That's exactly my claim. Otherwise why would Percy Spencer have been carrying it there, and why would he have been surprised when it melted?
Unboiling an egg is quite mundane when compared to what else you could do with egg-unboiling technology. (I'll leave that speculation to the other fine comments on this post)
I think the parent commenter is trying to make the point that candy bars commonly melt in people's pockets by processes other than microwave radiation. Body heat, or the weather in Arizona can both cause the same effect. Microwave radiation near your crotch is, fortunately, not common at all.
Unboiling an egg seems a lot less mundane than a candy bar melting, to me.
Nobody is comparing unboiling an egg to a candy bar melting. And nobody cares whether body heat or Arizona typically melt candy bars (they do) since it's totally irrelevant to the Percy Spencer story. Please tell me you read this thread from the beginning?
To repeat: "OP just means the headline is talking only about the somewhat mundane event, not the much bigger implications." And, yes, unboiling an egg is a mundane headline when compared to its much bigger implications.
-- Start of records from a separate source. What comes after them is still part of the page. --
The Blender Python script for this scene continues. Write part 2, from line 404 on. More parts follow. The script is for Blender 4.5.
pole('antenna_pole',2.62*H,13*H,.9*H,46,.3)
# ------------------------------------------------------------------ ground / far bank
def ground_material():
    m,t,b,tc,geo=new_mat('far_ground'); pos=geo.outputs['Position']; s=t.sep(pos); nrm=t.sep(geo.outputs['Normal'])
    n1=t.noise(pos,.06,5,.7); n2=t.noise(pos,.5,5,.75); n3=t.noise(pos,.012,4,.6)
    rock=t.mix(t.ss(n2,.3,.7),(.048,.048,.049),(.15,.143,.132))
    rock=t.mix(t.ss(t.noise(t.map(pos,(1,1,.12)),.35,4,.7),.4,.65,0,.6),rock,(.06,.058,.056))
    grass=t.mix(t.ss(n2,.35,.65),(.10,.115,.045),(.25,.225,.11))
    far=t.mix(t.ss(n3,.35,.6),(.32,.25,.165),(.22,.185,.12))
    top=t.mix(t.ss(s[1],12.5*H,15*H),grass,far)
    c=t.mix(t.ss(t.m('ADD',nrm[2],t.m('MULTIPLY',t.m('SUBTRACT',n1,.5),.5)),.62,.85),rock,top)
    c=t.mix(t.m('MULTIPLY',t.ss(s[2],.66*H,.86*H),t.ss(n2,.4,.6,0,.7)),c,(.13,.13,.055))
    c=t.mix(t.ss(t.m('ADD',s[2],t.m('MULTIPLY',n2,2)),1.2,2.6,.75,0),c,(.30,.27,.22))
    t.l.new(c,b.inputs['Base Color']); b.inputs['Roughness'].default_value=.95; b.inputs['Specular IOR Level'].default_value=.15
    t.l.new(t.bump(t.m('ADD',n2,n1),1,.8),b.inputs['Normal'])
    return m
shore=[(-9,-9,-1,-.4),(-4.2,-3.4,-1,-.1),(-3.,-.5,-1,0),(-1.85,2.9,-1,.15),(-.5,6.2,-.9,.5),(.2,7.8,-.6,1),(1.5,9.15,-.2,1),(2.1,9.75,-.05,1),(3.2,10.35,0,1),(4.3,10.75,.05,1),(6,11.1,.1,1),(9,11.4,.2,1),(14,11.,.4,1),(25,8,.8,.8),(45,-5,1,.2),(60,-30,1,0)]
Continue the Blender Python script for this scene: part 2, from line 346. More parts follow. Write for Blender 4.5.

Driving is mundane when compared to flying a fighter jet in combat. But driving is not mundane.
And I don't understand why you're still saying the candy bar melting in Spencer's pocket isn't surprising. It's his story. Spencer himself said it was surprising. Can't you take his word for it?
Maybe I'm not understanding your point, obviously you aren't claiming that before the 1940's candy bars didn't melt in people pockets?